The bank also lends to private-equity clients, which unions including the SEIU have criticized for cutting benefits and jobs and for benefiting from tax loopholes.

Amalgamated's deal with TRAKAmerica gave a multimillion- dollar credit line to a firm that said it has "been able to recover millions of dollars previously believed to be unrecoverable." Its clients are direct creditors and debt buyers, according to TRAKAmerica's website, which lists installment loans and credit cards as areas of expertise.

H.I.G. Capital LLC, a Miami-based private-equity firm whose holdings have included a jailhouse phone service and Hooters, the restaurant chain with waitresses in hot pants, announced in 2010 that it acquired TRAKAmerica along with another investor.

Amalgamated CFO Houlihan, who previously worked for Goldman Sachs and subprime credit-card lender Metris Cos., said TRAKAmerica is "a legitimate business." Debt collectors work with borrowers "to try to get them to do the right thing."
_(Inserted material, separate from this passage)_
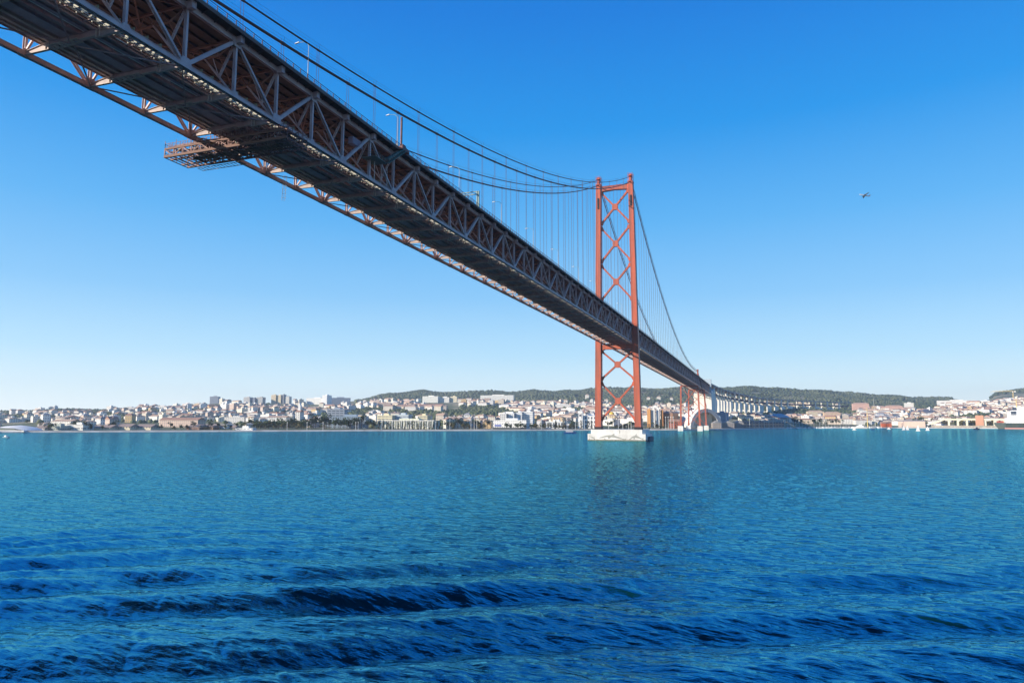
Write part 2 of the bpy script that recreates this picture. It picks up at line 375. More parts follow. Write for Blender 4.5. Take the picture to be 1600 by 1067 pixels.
# bottom floor beams: white haunches rising from the chords to the rail deck, battened middle
mbs = MB()
for k in range(K0, K1+1):
    y = yk(k); z = zb(y); near = -5 <= k < 92; mb = MB() if near else mbs
    for s in (-1, 1):
        xi, xo = s*5.0, s*(HW-.42)
        tip = [(xo, z+.30), (xo, z-.22), (xi, z-.28), (xi, z+1.0)]
        mb.prism(tip, 'y', y-.03, y+.03, 2)
        mb.beam((xo, y, z-.23), (xi, y, z-.30), .46, .05, (0, 0, 1)); mb.beam((xo, y, z+.31), (xi, y, z+1.02), .46, .05, (0, 0, 1))
        if k < 30:
            mb.box(min(xi, xi+s*.06), max(xi, xi+s*.06), y-.22, y-.032, z-.26, z+.98)
            xx = xo+(xi-xo)*.86; mb.box(xx-.03, xx+.03, y-.2, y-.032, z-.24, z+.86)
    mb.box(-5, 5, y-.03, y+.03, z+.05, z+1.0, 1); mb.box(-5, 5, y-.3, y+.3, z+1.0, z+1.05, 1)
    for q in (-.52, .52): mb.box(-5.1, 1.6, y+q-.17, y+q+.17, z-.02, z+.04)
    if k < 30:
        for j in range(6): mb.box(-4.9+j*1.15, -4.3+j*1.15, y-.345, y+.345, z-.07, z-.02) if j % 2 else mb.box(-4.9+j*1.15, -4.2+j*1.15, y-.62, y+.62, z-.08, z-.025)
    mb.box(1.6, 5.05, y-.26, y+.26, z-.02, z+.04)
    if near: part(mb, 'floor_beam', [M_FLOOR, M_RAILB, M_HAUNCH])
part(mbs, 'floor_beam', [M_FLOOR, M_RAILB, M_HAUNCH])['kind'] = 'stuff'
# lower lateral bracing in K form
mb = MB()
for k in range(K0, K1):
    y, y2 = yk(k), yk(k+1); z, z2 = zb(y), zb(y2)
    for s in (-1, 1):
        if k % 2 == 0: mb.beam((s*(HW-.4), y, z-.15), (0, y2-.4, z2-.45), .2, .16)
        else: mb.beam((0, y+.4, z-.45), (s*(HW-.4), y2, z2-.15), .2, .16)
part(mb, 'lateral_bracing', M_RAILB)
# railway deck: stringers, ties, plates
RD = MB()
def run(mb, x0, x1, z0, z1, mi=0, ks=None, seg=1):
    for k in range(*(ks or (K0, K1)), seg):
        y, y2 = yk(k), yk(min(k+seg, (ks or (K0, K1))[1])); za, zc = zb(y), zb(y2)
        mb.add([(x0, y, za+z0), (x1, y, za+z0), (x1, y, za+z1), (x0, y, za+z1), (x0, y2, zc+z0), (x1, y2, zc+z0), (x1, y2, zc+z1), (x0, y2, zc+z1)],
               [(3, 2, 1, 0), (4, 5, 6, 7), (0, 1, 5, 4), (1, 2, 6, 5), (2, 3, 7, 6), (3, 0, 4, 7)], mi)
run(RD, -7.7, 1.75, 1.5, 1.7); run(RD, -7.75, -7.6, 1.2, 2.6)
run(RD, 2.55, 5.0, 1.5, 1.7)
for k in range(K0, 34):
    for j in range(3):
        y = yk(k)+PN*(j+.5)/3; z = zb(y)
        RD.box(-7.6, 1.7, y-.07, y+.07, z+1.28, z+1.498); RD.box(2.5, 6.6, y-.07, y+.07, z+1.28, z+1.498)
rdeck = part(RD, 'rail_deck', M_RAILB)
for x0, x1, z0, mt_, ks in ((-6.75, -6.45, 1.15, M_RAILB, None), (-5.35, -5.05, 1.05, M_RAILB, None), (-3.75, -3.45, 1.05, M_RAILB, None), (-2.1, -.35, 1.05, M_BAND, None), (.9, 1.3, 1.05, M_RAILB, None),
                            (2.9, 3.3, 1.1, M_BAND, None), (4.3, 4.6, 1.1, M_RAILB, None)):
    mb = MB(); run(mb, x0, x1, z0, 1.497, 0)
    run(mb, x0-.12, x1+.12, z0-.05, z0, 0)
    part(mb, 'rail_stringer', M_FLOOR if mt_ is M_RAILB and x1 < 0 else mt_, rdeck)
for xs in ((-5.6, -4.16), (-1.9, -.46)):
    for x in xs:
        mb = MB(); run(mb, x-.04, x+.04, 2.25, 2.42, seg=2); part(mb, 'rail', M_DARK, rdeck)
mb = MB(); run(mb, 1.95, 2.35, 1.38, 1.48)
part(mb, 'slit_light_strip', M_LAMP, rdeck)  # white strip standing in for the bright slit of light between the tracks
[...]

The bank also is relying on foreclosures as a tool to clean up soured home loans on its own books.

"We are very careful to make sure we treat people fairly," Grebow said. "On the other hand, our job is to protect the assets of the bank, and that's what we do."

Amalgamated posted a $3 million loss in the first quarter, then reported a $1.5 million gain in the next period as provisions for loan losses fell, company filings show. It was profitable in the third quarter, according to Grebow.

"We feel like the dark days are pretty far behind," said Toy, the board member. "I don't know that I would call it a more Wall Street institution — I would say it's a much more sophisticated institution."

More consistent profits, if Amalgamated can find them, will create questions for the firm, said Andy Stern, who criticized banks including Goldman Sachs as SEIU president until 2010.

"Now they're going to face the challenge," he said. "Where do we draw lines in terms of our profitability versus our responsibility?"